Global container shipping rates climbed 12 % during the week of December 15–19, 2025, marking the third straight weekly increase in spot pricing after a period of market softness. The rebound was driven by rising demand and adjustments in capacity on key ocean trade routes, particularly Transpacific and Asia–Europe lanes.
According to the Drewry World Container Index (WCI), the benchmark for international container freight costs, average rates increased to about US $2,182 per 40-foot container, reversing recent declines that had pushed pricing toward the lowest levels seen since early 2025.
Transpacific headhaul pricing was a primary contributor to the overall gain, with spot rates from major Asian export hubs rising sharply. For example, rates from a leading Chinese port to New York climbed nearly 19 %, while those to the U.S. West Coast saw an 18 % increase, reflecting stronger demand for capacity on Asia-to-North America trade corridors. Meanwhile, European trades also posted solid growth, with routes to Genoa and Rotterdam recording double-digit and mid-single-digit gains respectively.

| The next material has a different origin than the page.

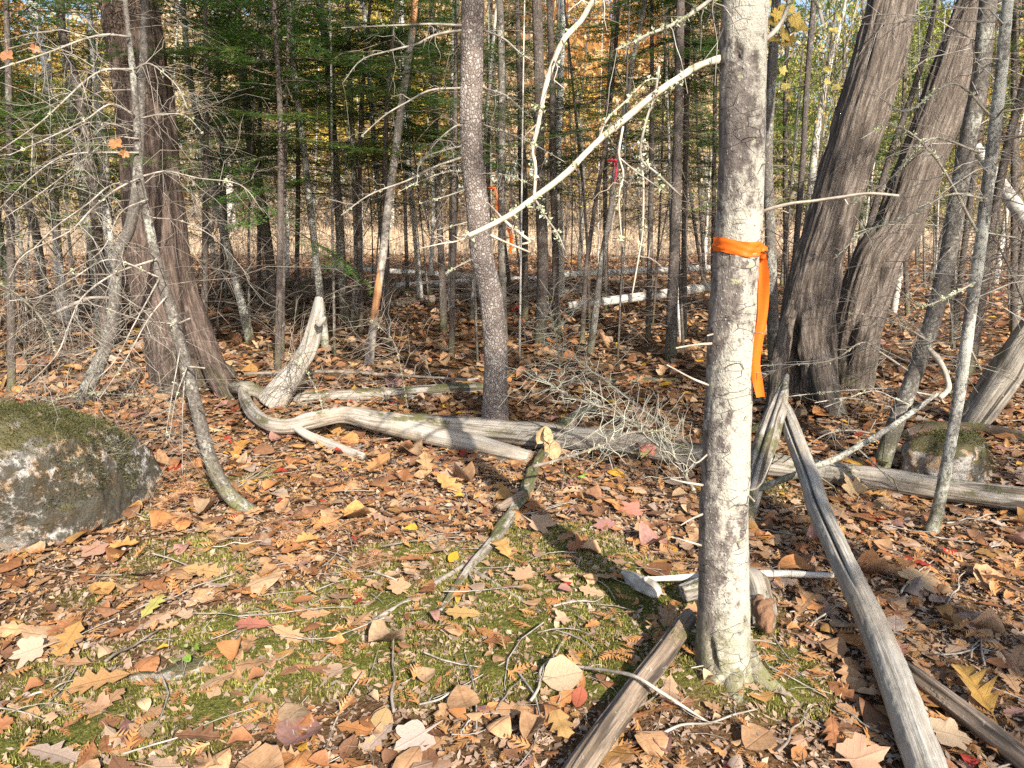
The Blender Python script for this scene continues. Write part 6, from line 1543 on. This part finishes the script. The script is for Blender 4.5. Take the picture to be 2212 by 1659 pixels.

Analysts say part of the price uptick stems from carriers’ efforts to manage capacity more tightly, including blank sailings and other tactical adjustments, which can help support pricing when demand rebounds. With early freight bookings ahead of the Lunar New Year factory slowdown in February 2026, pricing pressure may persist in the near term as shippers seek space and carriers capitalise on seasonal demand.